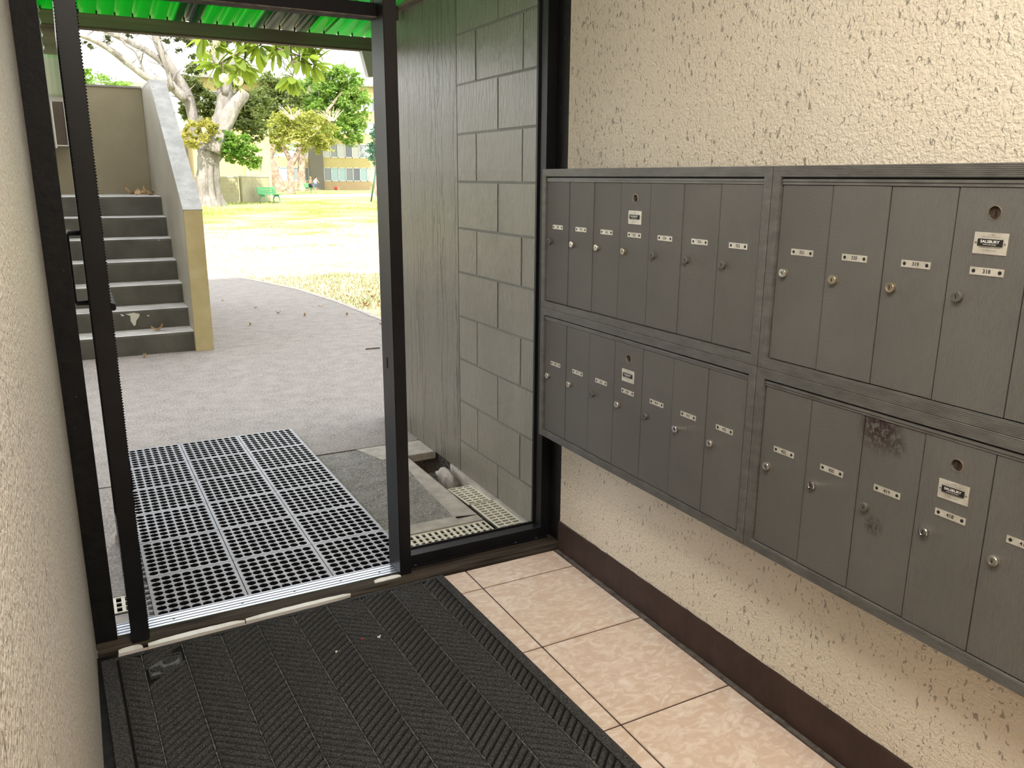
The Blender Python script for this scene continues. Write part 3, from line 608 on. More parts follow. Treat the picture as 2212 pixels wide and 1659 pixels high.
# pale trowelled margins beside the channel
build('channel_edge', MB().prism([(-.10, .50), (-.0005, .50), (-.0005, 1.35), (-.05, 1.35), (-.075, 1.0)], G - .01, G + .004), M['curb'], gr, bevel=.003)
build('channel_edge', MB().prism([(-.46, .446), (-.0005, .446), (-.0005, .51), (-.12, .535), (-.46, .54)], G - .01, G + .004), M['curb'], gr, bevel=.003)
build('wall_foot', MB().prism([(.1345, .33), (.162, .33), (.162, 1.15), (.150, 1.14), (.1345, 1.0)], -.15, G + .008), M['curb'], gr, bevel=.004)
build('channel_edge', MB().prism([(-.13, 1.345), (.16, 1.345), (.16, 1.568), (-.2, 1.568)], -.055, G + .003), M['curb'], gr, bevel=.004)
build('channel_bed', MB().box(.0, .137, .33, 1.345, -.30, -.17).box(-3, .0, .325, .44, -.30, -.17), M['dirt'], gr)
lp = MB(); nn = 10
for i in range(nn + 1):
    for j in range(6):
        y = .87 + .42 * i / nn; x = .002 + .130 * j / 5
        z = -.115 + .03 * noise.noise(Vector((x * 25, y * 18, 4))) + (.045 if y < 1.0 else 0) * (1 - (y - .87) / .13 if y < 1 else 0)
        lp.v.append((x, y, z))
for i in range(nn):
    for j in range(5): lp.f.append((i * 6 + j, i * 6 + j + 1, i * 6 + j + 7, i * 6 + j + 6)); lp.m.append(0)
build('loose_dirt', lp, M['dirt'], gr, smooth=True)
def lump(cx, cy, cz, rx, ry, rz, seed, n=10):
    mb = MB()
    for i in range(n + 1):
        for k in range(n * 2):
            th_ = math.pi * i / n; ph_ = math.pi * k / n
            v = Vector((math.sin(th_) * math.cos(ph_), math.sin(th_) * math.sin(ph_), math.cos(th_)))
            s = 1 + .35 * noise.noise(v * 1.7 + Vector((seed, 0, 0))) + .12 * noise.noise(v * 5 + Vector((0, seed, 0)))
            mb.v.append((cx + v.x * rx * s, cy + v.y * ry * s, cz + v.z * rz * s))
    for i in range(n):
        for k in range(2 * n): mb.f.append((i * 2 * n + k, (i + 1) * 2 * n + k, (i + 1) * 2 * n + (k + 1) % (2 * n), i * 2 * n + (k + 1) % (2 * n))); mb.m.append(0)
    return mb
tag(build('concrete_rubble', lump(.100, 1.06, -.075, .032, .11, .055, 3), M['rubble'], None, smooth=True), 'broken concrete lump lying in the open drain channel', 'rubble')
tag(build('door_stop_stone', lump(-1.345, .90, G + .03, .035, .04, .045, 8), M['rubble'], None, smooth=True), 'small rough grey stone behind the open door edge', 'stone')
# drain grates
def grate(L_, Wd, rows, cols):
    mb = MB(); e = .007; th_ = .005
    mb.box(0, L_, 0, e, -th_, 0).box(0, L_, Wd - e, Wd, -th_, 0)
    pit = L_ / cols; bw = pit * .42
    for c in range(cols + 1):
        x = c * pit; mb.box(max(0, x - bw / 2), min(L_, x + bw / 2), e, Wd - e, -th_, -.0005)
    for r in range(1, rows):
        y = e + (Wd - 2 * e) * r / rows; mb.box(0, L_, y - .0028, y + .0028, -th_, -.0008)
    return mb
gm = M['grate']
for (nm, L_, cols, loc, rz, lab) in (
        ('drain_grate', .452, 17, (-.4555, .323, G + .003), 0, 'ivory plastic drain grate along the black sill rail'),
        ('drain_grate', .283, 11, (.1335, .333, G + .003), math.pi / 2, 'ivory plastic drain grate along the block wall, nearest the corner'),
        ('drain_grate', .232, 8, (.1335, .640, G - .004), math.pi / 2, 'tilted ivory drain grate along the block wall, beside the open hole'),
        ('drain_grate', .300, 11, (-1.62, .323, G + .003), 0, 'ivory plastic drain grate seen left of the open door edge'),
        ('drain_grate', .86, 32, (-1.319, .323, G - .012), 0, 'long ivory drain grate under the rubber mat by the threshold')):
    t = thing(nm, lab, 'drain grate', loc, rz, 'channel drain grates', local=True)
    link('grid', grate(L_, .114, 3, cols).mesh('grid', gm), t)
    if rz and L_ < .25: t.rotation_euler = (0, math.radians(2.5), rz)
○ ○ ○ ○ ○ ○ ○
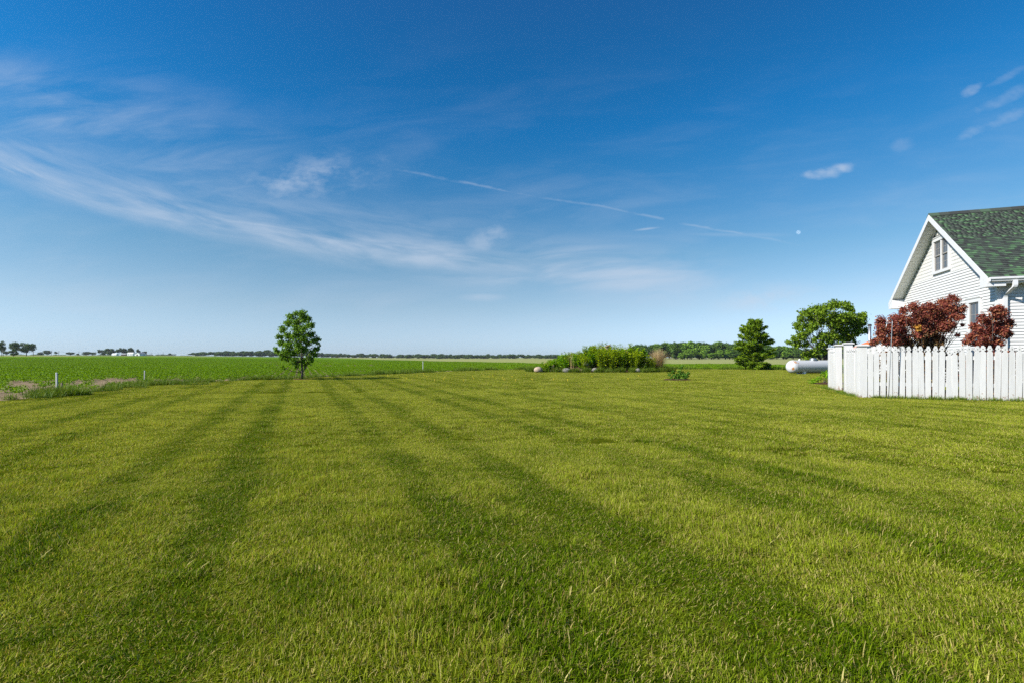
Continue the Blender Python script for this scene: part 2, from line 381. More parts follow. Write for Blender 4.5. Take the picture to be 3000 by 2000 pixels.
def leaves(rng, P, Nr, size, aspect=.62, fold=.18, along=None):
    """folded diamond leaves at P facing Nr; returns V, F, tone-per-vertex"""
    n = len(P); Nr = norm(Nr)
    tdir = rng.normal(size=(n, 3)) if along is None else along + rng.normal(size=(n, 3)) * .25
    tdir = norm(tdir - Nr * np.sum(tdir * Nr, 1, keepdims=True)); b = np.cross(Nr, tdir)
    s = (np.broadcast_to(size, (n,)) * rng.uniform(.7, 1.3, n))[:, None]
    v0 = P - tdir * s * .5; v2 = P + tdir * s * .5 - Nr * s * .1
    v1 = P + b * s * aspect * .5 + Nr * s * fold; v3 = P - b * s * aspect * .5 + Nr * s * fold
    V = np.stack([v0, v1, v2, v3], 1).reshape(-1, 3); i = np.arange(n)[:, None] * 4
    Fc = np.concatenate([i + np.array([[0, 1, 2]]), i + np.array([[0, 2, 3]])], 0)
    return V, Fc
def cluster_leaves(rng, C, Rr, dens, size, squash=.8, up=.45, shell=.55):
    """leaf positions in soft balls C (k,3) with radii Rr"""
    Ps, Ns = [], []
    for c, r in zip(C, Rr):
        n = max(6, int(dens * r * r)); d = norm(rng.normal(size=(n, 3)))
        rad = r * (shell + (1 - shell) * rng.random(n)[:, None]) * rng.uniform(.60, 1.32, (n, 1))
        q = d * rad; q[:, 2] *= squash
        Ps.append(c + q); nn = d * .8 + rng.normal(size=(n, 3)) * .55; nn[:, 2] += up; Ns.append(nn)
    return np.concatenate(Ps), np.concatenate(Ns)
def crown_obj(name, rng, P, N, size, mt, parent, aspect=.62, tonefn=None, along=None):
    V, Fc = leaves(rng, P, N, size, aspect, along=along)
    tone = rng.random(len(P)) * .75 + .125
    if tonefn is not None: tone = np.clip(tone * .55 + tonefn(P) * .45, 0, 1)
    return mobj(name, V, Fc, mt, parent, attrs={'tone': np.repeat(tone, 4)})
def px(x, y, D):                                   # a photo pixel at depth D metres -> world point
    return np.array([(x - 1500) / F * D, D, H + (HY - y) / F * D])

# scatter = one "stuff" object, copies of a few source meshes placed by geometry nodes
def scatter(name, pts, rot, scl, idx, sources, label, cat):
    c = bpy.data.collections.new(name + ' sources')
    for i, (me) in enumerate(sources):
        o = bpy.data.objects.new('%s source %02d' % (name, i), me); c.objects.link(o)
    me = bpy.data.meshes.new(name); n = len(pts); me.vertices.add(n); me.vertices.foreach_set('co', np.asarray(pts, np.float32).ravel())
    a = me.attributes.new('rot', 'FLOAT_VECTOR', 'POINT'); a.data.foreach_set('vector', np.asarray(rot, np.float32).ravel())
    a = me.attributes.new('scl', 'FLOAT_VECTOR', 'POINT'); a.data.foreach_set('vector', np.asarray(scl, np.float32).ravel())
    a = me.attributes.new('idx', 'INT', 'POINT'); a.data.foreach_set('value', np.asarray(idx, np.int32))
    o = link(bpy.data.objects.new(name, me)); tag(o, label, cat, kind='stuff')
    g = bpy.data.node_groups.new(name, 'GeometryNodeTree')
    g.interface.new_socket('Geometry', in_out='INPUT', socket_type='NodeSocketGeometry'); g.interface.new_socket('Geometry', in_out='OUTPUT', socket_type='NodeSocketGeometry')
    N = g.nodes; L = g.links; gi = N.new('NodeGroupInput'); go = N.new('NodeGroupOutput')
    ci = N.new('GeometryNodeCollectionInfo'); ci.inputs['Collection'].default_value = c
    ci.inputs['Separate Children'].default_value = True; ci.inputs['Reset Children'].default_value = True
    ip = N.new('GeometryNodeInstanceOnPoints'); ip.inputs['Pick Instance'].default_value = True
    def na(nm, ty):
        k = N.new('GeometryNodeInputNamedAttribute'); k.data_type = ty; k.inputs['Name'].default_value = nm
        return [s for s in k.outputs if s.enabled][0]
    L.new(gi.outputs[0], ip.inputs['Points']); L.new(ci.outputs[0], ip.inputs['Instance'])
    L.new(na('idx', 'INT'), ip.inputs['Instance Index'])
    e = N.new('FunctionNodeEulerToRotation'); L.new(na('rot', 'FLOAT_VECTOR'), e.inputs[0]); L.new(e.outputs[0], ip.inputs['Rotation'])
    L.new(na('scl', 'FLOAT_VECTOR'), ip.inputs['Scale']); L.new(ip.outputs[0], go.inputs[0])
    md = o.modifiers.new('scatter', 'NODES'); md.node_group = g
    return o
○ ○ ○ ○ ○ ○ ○
Show all lines from the records above where the word "More" occurs.

Output of the exercise =
The Blender Python script for this scene continues. Write part 3, from line 608 on. More parts follow. Treat the picture as 2212 pixels wide and 1659 pixels high.
Continue the Blender Python script for this scene: part 2, from line 381. More parts follow. Write for Blender 4.5. Take the picture to be 3000 by 2000 pixels.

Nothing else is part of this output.